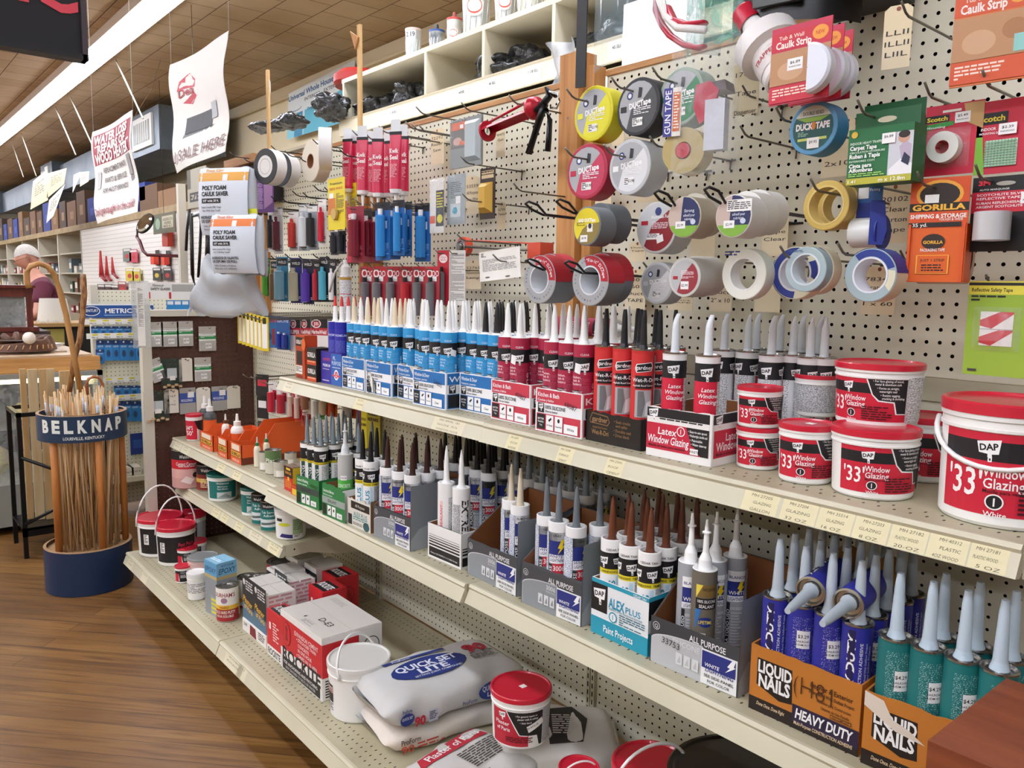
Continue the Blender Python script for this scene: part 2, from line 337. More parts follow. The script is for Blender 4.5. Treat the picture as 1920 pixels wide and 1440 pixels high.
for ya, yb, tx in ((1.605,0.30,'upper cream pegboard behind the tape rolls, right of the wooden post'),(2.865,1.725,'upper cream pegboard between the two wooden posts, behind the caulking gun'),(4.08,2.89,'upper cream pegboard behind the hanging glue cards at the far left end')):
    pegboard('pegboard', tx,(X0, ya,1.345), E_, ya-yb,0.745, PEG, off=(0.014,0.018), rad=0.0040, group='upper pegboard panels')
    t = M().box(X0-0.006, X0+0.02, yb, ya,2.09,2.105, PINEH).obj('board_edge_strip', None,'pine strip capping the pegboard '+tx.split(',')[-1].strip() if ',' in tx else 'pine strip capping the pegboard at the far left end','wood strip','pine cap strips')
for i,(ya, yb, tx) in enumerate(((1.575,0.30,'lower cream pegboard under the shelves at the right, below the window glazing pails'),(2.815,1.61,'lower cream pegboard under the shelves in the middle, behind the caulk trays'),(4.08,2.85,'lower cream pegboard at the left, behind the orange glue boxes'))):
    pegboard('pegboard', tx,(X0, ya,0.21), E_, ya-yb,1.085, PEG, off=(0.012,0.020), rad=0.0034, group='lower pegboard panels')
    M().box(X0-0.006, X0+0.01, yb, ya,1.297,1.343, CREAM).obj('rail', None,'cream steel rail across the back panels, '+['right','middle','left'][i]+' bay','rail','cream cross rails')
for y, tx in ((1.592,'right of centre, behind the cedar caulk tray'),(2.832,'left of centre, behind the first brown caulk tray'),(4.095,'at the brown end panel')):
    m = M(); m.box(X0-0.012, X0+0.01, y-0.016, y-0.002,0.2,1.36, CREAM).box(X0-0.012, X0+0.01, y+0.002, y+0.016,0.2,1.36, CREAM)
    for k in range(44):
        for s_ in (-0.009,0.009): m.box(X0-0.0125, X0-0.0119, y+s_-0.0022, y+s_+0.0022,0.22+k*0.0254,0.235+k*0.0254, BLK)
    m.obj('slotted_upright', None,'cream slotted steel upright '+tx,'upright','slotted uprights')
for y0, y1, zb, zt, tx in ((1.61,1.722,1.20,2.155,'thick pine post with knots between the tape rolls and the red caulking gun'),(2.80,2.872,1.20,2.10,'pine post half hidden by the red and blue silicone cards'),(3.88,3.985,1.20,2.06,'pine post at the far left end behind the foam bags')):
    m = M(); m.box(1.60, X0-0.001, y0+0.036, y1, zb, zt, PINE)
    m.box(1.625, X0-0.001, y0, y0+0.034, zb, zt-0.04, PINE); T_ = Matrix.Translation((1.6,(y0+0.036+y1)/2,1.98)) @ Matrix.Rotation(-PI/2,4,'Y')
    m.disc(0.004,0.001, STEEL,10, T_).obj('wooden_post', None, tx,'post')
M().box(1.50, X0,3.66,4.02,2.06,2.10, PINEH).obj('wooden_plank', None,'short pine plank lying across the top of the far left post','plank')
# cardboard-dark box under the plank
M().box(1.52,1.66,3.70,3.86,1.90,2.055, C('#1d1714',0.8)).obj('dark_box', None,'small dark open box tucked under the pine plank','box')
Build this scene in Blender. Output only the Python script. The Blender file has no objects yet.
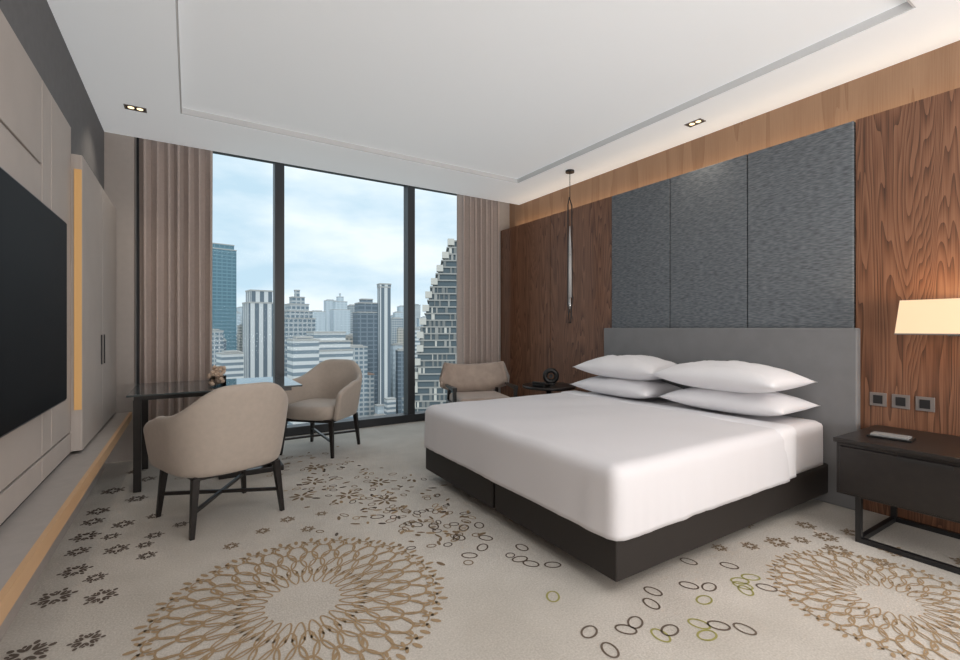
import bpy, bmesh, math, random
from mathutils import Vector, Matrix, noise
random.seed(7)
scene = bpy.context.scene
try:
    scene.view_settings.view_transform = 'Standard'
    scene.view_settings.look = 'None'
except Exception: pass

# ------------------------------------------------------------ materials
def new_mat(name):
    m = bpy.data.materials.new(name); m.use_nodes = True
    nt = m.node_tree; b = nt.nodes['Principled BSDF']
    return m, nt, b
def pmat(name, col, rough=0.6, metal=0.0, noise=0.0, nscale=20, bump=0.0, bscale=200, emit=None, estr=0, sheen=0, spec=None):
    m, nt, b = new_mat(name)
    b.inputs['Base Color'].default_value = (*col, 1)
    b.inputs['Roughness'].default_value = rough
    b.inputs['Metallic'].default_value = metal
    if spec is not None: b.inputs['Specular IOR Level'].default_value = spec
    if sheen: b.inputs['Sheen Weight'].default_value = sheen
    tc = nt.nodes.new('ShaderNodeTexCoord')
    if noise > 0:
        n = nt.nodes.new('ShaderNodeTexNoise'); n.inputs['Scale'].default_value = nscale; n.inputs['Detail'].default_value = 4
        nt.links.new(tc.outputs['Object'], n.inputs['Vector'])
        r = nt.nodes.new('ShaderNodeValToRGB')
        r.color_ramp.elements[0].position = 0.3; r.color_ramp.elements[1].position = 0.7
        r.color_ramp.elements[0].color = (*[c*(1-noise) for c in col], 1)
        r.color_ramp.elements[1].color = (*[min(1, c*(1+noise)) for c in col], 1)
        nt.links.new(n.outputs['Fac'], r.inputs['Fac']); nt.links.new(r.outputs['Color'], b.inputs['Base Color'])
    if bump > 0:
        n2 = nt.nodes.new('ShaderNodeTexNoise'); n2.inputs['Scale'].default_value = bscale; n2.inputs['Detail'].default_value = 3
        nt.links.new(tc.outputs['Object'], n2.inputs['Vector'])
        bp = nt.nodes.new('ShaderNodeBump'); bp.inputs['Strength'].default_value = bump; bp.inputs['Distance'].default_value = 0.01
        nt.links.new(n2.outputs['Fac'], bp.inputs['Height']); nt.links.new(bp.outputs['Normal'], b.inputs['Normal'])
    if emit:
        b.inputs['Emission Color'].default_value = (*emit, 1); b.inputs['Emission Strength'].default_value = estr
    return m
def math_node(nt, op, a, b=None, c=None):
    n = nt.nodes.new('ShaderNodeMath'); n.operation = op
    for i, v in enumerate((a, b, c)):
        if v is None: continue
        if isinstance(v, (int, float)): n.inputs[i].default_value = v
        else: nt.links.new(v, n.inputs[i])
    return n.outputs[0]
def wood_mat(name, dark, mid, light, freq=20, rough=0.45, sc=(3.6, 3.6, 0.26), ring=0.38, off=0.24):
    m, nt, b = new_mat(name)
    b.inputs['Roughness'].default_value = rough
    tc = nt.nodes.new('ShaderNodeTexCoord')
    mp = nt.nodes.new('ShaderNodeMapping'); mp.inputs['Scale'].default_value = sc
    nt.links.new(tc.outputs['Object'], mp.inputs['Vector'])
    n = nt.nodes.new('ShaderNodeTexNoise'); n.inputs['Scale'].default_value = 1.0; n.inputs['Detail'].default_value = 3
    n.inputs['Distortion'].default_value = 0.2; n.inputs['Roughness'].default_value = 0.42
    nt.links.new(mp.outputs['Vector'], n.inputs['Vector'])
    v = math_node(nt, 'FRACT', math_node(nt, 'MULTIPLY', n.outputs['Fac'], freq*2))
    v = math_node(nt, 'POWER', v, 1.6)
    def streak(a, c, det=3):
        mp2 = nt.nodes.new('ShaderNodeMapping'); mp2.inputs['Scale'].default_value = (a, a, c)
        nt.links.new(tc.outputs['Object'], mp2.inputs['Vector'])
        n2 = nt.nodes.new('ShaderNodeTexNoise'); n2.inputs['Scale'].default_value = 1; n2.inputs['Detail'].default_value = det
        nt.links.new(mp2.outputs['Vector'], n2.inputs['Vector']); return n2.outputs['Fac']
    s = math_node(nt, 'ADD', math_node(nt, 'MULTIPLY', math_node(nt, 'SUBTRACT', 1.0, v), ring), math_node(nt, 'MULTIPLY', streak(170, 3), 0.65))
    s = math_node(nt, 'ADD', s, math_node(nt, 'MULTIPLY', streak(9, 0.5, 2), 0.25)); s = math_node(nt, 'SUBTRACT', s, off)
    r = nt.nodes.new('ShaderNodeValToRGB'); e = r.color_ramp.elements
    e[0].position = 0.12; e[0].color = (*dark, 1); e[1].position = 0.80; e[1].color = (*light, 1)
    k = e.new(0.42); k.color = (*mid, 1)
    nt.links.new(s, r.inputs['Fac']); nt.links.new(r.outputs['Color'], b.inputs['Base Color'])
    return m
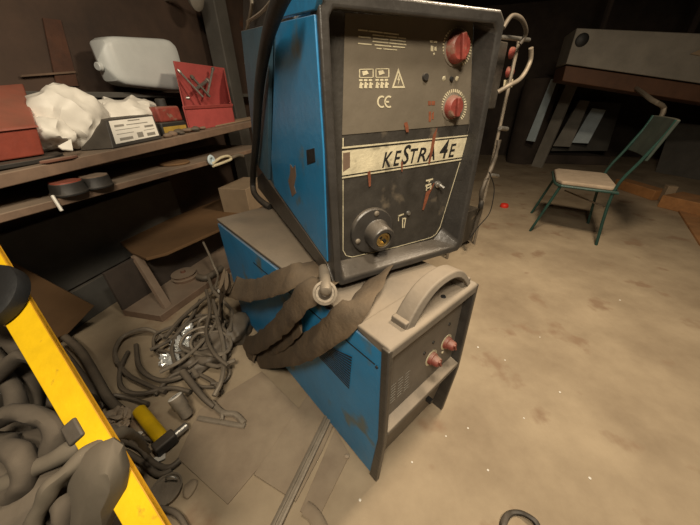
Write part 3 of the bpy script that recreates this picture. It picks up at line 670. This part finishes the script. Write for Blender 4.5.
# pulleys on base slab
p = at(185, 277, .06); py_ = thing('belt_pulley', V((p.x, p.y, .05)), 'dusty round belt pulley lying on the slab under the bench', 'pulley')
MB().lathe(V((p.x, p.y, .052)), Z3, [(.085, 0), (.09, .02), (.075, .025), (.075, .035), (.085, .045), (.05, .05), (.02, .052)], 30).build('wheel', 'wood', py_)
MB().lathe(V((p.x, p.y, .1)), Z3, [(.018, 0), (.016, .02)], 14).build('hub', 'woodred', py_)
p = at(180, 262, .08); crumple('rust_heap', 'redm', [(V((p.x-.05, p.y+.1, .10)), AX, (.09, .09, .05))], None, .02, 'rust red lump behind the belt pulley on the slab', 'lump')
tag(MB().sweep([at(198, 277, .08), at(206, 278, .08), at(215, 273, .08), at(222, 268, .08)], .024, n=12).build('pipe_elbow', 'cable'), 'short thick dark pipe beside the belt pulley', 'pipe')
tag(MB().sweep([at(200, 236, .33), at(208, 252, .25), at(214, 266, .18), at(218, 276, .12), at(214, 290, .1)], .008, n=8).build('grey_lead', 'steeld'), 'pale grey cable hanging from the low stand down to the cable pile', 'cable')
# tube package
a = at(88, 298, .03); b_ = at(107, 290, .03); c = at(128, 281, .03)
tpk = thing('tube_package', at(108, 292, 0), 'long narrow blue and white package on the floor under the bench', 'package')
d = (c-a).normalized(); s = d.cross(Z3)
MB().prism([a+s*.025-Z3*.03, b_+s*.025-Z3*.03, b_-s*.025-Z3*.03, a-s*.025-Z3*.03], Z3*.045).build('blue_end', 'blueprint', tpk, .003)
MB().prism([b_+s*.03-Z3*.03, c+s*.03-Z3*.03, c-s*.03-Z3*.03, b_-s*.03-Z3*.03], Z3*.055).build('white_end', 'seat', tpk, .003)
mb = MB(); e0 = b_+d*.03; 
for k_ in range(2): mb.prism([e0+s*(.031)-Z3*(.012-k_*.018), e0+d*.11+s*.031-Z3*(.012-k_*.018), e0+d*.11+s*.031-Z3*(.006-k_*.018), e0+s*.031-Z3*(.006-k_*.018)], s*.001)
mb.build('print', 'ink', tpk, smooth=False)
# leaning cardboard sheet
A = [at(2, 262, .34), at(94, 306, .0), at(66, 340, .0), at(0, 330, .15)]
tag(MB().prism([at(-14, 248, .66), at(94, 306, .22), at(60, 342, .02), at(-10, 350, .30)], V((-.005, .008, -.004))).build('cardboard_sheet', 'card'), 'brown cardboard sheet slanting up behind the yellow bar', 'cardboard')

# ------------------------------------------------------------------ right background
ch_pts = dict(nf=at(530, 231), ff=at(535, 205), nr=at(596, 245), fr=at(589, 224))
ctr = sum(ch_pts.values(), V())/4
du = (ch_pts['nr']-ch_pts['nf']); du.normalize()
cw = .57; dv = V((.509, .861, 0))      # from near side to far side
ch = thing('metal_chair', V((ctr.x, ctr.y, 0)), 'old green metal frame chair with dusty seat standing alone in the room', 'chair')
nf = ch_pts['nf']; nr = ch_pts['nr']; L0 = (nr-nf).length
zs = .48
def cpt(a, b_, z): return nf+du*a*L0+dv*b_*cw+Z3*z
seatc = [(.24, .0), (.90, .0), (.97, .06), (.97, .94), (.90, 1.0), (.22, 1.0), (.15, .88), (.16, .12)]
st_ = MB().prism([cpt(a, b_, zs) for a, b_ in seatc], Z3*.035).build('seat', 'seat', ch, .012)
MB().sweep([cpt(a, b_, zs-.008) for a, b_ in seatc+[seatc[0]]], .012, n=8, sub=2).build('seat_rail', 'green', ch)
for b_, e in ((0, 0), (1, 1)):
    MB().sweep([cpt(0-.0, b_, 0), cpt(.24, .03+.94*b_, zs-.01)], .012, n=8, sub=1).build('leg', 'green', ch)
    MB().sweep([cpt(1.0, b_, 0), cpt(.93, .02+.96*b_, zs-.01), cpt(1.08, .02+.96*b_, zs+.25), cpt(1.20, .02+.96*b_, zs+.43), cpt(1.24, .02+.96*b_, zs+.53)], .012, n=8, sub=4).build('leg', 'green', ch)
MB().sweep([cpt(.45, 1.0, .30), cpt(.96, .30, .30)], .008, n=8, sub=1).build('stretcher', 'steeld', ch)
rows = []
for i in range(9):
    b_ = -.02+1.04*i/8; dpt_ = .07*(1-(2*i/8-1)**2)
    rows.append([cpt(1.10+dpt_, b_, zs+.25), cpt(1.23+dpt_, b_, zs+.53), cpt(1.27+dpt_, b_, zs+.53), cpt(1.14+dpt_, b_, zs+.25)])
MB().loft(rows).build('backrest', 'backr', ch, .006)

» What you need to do
Write out an exact copy of the listing, first line through the line containing "for ya, yb, tx", with the pictures left out.

» Problem solution
Continue the Blender Python script for this scene: part 2, from line 337. More parts follow. The script is for Blender 4.5. Treat the picture as 1920 pixels wide and 1440 pixels high.
for ya, yb, tx in ((1.605,0.30,'upper cream pegboard behind the tape rolls, right of the wooden post'),(2.865,1.725,'upper cream pegboard between the two wooden posts, behind the caulking gun'),(4.08,2.89,'upper cream pegboard behind the hanging glue cards at the far left end')):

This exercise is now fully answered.